WHAT YOU NEED TO DO:
Only the lines from the one containing "0)).build('front_cover', 'scifit_shade', t, bevel=.004)" down to the one containing "YN-.001, 'body_ridge', 'white_plastic')", inclusive, are to be quoted exactly.

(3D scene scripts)
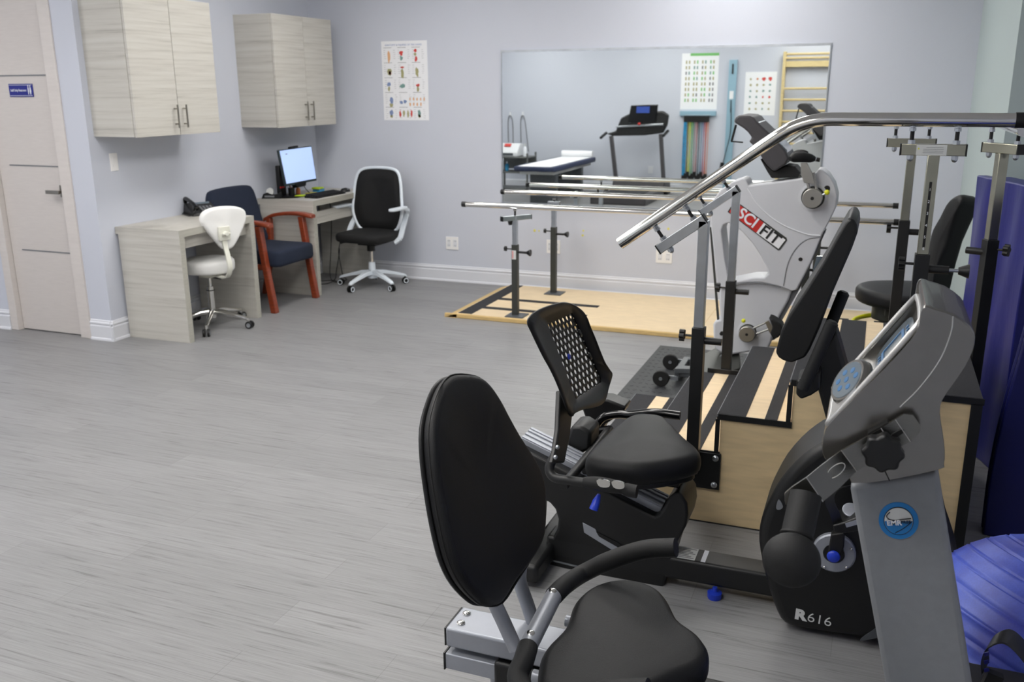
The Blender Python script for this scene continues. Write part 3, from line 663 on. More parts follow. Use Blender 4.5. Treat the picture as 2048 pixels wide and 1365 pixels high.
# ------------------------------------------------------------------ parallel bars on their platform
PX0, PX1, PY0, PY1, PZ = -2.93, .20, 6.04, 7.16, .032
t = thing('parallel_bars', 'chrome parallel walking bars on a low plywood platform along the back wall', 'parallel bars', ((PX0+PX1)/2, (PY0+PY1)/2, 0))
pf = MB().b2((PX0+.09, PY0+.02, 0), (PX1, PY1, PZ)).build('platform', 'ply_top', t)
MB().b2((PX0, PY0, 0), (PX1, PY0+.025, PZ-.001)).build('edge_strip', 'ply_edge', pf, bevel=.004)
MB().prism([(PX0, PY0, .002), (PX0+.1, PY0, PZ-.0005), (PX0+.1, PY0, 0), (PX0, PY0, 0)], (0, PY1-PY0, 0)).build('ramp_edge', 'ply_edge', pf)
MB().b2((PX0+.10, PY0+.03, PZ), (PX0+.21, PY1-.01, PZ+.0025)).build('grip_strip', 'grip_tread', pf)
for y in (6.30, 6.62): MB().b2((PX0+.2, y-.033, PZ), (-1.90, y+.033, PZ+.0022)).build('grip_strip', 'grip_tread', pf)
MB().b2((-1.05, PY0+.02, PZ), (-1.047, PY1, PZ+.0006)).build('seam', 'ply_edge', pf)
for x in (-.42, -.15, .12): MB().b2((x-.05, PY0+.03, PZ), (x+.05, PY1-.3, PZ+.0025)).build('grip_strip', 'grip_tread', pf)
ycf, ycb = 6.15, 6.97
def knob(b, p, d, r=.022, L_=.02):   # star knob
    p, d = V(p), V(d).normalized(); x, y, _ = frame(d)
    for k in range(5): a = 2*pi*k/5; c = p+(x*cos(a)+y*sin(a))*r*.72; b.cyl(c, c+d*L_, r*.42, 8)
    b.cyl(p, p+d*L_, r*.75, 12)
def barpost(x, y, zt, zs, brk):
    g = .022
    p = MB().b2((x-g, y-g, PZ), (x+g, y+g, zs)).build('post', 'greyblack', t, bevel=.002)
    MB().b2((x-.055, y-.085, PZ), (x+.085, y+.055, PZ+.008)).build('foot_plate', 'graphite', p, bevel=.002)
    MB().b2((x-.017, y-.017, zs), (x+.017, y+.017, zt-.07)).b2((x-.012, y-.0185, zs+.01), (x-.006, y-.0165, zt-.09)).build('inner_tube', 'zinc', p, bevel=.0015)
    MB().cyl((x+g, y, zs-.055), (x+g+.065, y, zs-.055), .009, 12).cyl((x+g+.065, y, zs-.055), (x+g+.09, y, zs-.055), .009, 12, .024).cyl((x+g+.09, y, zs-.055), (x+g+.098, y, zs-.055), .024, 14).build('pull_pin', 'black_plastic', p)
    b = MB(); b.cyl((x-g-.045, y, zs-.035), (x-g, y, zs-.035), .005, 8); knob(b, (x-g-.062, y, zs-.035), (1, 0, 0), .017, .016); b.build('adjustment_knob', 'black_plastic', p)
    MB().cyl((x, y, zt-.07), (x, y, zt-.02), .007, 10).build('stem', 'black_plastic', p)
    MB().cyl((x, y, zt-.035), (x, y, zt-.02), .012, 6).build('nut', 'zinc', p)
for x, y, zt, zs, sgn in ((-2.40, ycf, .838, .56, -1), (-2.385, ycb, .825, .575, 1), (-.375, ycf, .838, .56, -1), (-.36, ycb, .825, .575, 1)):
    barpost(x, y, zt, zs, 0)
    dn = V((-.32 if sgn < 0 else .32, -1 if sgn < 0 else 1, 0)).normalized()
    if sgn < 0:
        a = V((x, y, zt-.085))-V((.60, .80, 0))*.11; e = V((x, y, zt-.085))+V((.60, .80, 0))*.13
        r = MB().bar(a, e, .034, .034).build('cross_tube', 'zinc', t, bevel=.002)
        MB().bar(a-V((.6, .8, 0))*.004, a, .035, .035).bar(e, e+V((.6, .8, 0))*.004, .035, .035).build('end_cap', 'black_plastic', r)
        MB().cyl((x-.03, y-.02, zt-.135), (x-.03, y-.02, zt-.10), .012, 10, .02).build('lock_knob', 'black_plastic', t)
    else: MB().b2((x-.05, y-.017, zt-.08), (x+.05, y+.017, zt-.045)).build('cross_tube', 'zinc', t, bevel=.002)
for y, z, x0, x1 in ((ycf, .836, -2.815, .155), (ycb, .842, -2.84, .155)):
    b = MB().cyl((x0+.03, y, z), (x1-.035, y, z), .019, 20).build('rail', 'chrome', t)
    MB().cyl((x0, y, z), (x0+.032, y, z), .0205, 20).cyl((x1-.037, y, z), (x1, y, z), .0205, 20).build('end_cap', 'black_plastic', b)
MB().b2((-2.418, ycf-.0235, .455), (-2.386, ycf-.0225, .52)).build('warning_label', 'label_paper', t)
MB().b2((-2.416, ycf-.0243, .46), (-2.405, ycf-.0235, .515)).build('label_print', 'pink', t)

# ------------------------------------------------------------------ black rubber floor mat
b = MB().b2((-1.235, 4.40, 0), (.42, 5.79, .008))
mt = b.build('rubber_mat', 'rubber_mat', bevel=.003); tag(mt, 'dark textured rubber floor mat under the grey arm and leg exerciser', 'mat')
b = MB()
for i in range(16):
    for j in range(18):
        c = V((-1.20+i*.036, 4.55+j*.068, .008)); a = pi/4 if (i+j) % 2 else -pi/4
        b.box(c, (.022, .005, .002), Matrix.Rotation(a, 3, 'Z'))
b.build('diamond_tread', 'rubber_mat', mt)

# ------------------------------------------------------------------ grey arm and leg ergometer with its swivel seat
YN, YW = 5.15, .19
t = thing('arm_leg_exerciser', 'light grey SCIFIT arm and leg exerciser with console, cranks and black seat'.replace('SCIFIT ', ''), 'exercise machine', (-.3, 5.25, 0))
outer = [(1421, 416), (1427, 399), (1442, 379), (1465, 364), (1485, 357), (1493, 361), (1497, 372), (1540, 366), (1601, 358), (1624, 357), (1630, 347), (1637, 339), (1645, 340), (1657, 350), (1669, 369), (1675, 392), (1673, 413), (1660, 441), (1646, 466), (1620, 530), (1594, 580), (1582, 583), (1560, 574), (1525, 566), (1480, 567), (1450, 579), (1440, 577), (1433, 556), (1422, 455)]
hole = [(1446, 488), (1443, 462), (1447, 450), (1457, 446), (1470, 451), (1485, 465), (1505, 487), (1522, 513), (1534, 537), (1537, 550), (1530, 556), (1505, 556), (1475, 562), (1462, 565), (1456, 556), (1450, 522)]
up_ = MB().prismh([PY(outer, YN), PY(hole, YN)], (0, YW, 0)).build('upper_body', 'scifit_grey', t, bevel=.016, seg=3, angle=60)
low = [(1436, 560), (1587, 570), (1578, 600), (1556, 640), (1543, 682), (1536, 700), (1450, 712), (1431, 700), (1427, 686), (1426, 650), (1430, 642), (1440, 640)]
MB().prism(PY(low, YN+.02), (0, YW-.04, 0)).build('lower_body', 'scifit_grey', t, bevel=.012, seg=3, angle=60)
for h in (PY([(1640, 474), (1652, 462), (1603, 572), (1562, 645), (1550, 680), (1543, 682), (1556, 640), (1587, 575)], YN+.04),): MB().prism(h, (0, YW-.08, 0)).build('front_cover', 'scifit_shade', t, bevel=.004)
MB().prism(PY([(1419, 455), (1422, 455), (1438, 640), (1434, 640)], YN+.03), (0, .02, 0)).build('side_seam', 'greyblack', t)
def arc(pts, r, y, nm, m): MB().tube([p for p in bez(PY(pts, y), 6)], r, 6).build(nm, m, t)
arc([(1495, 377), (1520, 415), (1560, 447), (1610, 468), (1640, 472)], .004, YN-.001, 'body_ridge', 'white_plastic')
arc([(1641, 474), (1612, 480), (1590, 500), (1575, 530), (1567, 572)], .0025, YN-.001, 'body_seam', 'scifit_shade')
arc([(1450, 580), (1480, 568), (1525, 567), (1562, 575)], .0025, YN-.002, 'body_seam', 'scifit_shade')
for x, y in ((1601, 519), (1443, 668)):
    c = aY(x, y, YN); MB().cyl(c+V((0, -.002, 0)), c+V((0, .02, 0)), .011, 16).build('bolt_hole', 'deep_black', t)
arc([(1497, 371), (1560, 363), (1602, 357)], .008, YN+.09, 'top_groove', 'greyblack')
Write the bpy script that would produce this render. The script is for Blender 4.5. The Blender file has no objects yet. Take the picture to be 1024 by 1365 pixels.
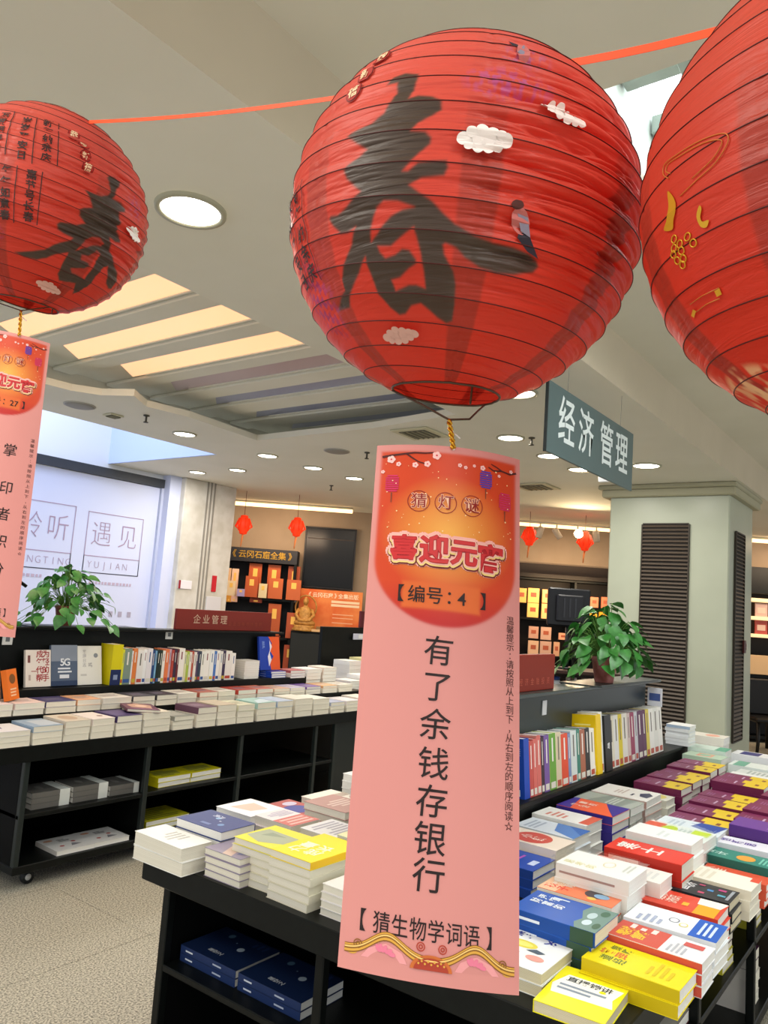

TASK ANSWER:
for h in (PY([(1640, 474), (1652, 462), (1603, 572), (1562, 645), (1550, 680), (1543, 682), (1556, 640), (1587, 575)], YN+.04),): MB().prism(h, (0, YW-.08, 0)).build('front_cover', 'scifit_shade', t, bevel=.004)
MB().prism(PY([(1419, 455), (1422, 455), (1438, 640), (1434, 640)], YN+.03), (0, .02, 0)).build('side_seam', 'greyblack', t)
def arc(pts, r, y, nm, m): MB().tube([p for p in bez(PY(pts, y), 6)], r, 6).build(nm, m, t)
arc([(1495, 377), (1520, 415), (1560, 447), (1610, 468), (1640, 472)], .004, YN-.001, 'body_ridge', 'white_plastic')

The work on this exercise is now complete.